Musicians NeoPixel Controlling Gloves Enhance Musical Performance #ArtTuesday

Adafruit customer and composer, Elise Reitze, enhanced her percussion piece “The Sound Collectors” with a NeoPixel light display manipulated by musicians gloves. video via EliseReitze

…a freelance composer from Western Australia and earlier this year was commissioned to write a new piece of music for ‘The Sound Collectors’, a percussion duo. Percussion is already such an amazing visual experience and I wanted to enhance this concept in my piece. My partner, Aharon Cunta is an electrical engineer and is always showing me the amazing products on the adafruit website. When I saw your Neopixels I came up with an idea to visually represent movement in music through a dynamic lighting display. Working with Aharon Cunta we developed gloves with accelerometers that wirelessly communicated with a series of microcontrollers, the master controller being the Arduino Due. The acceleromaters worn on the hands of each players measured 6 degrees of motion that were read and sent wirelessly over 150 times a second to the Due. With some clever math and programming the Due was then able to read and process this information and control 480 Neopixels (8x1m strips of your 60 RGB Neopixels), individually and dynamically in a live performance resulting in a intricate lighting display that responded to each players’ every move.

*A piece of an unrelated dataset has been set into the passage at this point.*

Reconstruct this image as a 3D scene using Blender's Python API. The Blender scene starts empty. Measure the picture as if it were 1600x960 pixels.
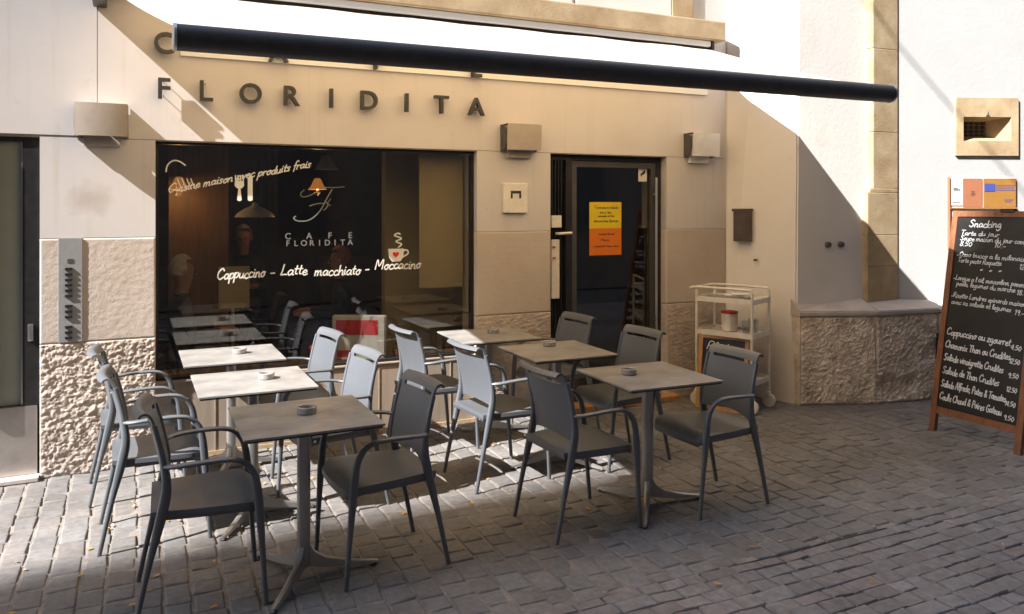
import bpy, bmesh, math, random
from mathutils import Vector, Matrix, noise
R = math.radians
random.seed(7)
scene = bpy.context.scene
COL = scene.collection

# ------------------------------------------------------------------ camera, world, sun, exposure
cam = bpy.data.objects.new('camera', bpy.data.cameras.new('camera'))
COL.objects.link(cam)
cam.location = (0, 0, 1.70)
cam.rotation_euler = (R(90), 0, R(-25.6))
cam.data.sensor_width = 36
cam.data.lens = 1244 / 1600 * 36
cam.data.shift_y = -(480 - 322) / 1600
cam.data.clip_end = 500
scene.camera = cam

SUN = Vector((4.8, 1.0, -4.4)).normalized()       # direction the light travels
world = bpy.data.worlds.new('World'); scene.world = world
world.use_nodes = True
wn = world.node_tree
sky = wn.nodes.new('ShaderNodeTexSky'); sky.sky_type = 'NISHITA'; sky.sun_disc = False
sky.sun_elevation = math.asin(-SUN.z)
sky.sun_rotation = math.atan2(-SUN.x, -SUN.y)
bg = wn.nodes['Background']; bg.inputs['Strength'].default_value = 0.15
wn.links.new(sky.outputs[0], bg.inputs['Color'])
sl = bpy.data.lights.new('sun', 'SUN'); sl.energy = 4.7; sl.angle = R(0.5); sl.color = (1, 0.978, 0.955)
sun = bpy.data.objects.new('sun', sl); COL.objects.link(sun)
sun.rotation_euler = SUN.to_track_quat('-Z', 'Y').to_euler()
scene.view_settings.view_transform = 'Standard'
scene.view_settings.look = 'None'
scene.view_settings.exposure = 1.77
scene.view_settings.gamma = 1
try:
    scene.cycles.max_bounces = 10; scene.cycles.diffuse_bounces = 5; scene.cycles.transparent_max_bounces = 12
    scene.cycles.caustics_reflective = False; scene.cycles.sample_clamp_indirect = 6
except Exception: pass

# ------------------------------------------------------------------ materials
def mat(name, col, rough=0.6, metal=0.0, var=0.0, scale=8.0, bump=0.0, bscale=60.0, bdist=0.003, detail=6,
        col2=None, stretch=None, spec=0.5, island=0.0, emit=None, estr=0.0, patch=0.0):
    m = bpy.data.materials.new(name); m.use_nodes = True
    nt = m.node_tree; b = nt.nodes['Principled BSDF']
    b.inputs['Roughness'].default_value = rough; b.inputs['Metallic'].default_value = metal
    b.inputs['Specular IOR Level'].default_value = spec
    b.inputs['Base Color'].default_value = (*col, 1)
    tc = nt.nodes.new('ShaderNodeTexCoord'); mp = nt.nodes.new('ShaderNodeMapping')
    nt.links.new(tc.outputs['Object'], mp.inputs[0])
    if stretch: mp.inputs['Scale'].default_value = stretch
    out = None
    if var > 0 or col2:
        n = nt.nodes.new('ShaderNodeTexNoise'); n.inputs['Scale'].default_value = scale; n.inputs['Detail'].default_value = detail
        n.inputs['Roughness'].default_value = 0.62
        nt.links.new(mp.outputs[0], n.inputs['Vector'])
        r = nt.nodes.new('ShaderNodeValToRGB')
        r.color_ramp.elements[0].position = 0.32; r.color_ramp.elements[1].position = 0.68
        a = tuple(c * (1 - var) for c in col); c2 = col2 if col2 else tuple(min(1, c * (1 + var)) for c in col)
        r.color_ramp.elements[0].color = (*a, 1); r.color_ramp.elements[1].color = (*c2, 1)
        nt.links.new(n.outputs['Fac'], r.inputs[0]); out = r.outputs[0]
    if island > 0:
        g = nt.nodes.new('ShaderNodeNewGeometry'); hs = nt.nodes.new('ShaderNodeHueSaturation')
        mr = nt.nodes.new('ShaderNodeMapRange'); mr.inputs['To Min'].default_value = 1 - island; mr.inputs['To Max'].default_value = 1 + island
        nt.links.new(g.outputs['Random Per Island'], mr.inputs[0]); nt.links.new(mr.outputs[0], hs.inputs['Value'])
        m2 = nt.nodes.new('ShaderNodeMath'); m2.operation = 'MULTIPLY'; m2.inputs[1].default_value = 17.3
        m3 = nt.nodes.new('ShaderNodeMath'); m3.operation = 'FRACT'
        m4 = nt.nodes.new('ShaderNodeMapRange'); m4.inputs['To Min'].default_value = 0.6; m4.inputs['To Max'].default_value = 1.5
        nt.links.new(g.outputs['Random Per Island'], m2.inputs[0]); nt.links.new(m2.outputs[0], m3.inputs[0])
        nt.links.new(m3.outputs[0], m4.inputs[0]); nt.links.new(m4.outputs[0], hs.inputs['Saturation'])
        if out: nt.links.new(out, hs.inputs['Color'])
        else: hs.inputs['Color'].default_value = (*col, 1)
        out = hs.outputs[0]
    if patch > 0:   # worn, stained areas much larger than one stone
        n = nt.nodes.new('ShaderNodeTexNoise'); n.inputs['Scale'].default_value = 1.5; n.inputs['Detail'].default_value = 9; n.inputs['Roughness'].default_value = .7
        nt.links.new(tc.outputs['Object'], n.inputs['Vector'])
        r = nt.nodes.new('ShaderNodeMapRange'); r.inputs['From Min'].default_value = .3; r.inputs['From Max'].default_value = .7
        r.inputs['To Min'].default_value = 1 - patch; r.inputs['To Max'].default_value = 1 + patch * .6
        nt.links.new(n.outputs['Fac'], r.inputs[0]); h2 = nt.nodes.new('ShaderNodeHueSaturation'); nt.links.new(r.outputs[0], h2.inputs['Value'])
        nt.links.new(out, h2.inputs['Color']); out = h2.outputs[0]
    if out: nt.links.new(out, b.inputs['Base Color'])
    if bump > 0:
        n = nt.nodes.new('ShaderNodeTexNoise'); n.inputs['Scale'].default_value = bscale; n.inputs['Detail'].default_value = 7
        nt.links.new(mp.outputs[0], n.inputs['Vector'])
        bp = nt.nodes.new('ShaderNodeBump'); bp.inputs['Strength'].default_value = bump; bp.inputs['Distance'].default_value = bdist
        nt.links.new(n.outputs['Fac'], bp.inputs['Height']); nt.links.new(bp.outputs[0], b.inputs['Normal'])
    if emit:
        b.inputs['Emission Color'].default_value = (*emit, 1); b.inputs['Emission Strength'].default_value = estr
    return m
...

The music I composed with the visual aspect being the main focus – I wanted the performers to almost be seen as though they were not only playing instruments, but playing lights. As I am also a Percussionist by training I began developing the piece with a focus on movement. In the video you will see 3 main sections of movement that correspond with the music – the introduction focuses on slow atmospheric sound and movement, using a 2 octave set of chromatically tuned Gongs. The middle of the piece focuses on intricate rhythms on Vibraphones and how groupings of beats can be visually seen (this section does not translate on the video as well but there are 4 pixels for each hand of each players showing the different groupings of rhythm as the right and left hands move up and down the 1m strip as their hands also move up and down in the live performance). The ending of the piece uses the amazing sound of bowed cymbal harmonics and how the movement of bowing a cymbal can be interestingly transferred to a visual representation of lights. My piece then allows the audience to enjoy the sound of Kalimbas in darkness – listening to music in darkness is something we rarely encounter in a performances and believe this to be a beautiful experience. The performance seen in the video of my piece ‘motion(duelight);’ at the Perth Institute of Contemporary Arts was completely live and dynamic meaning that if it were to be played again and the players moved slightly differently the lights would also be displayed slightly differently.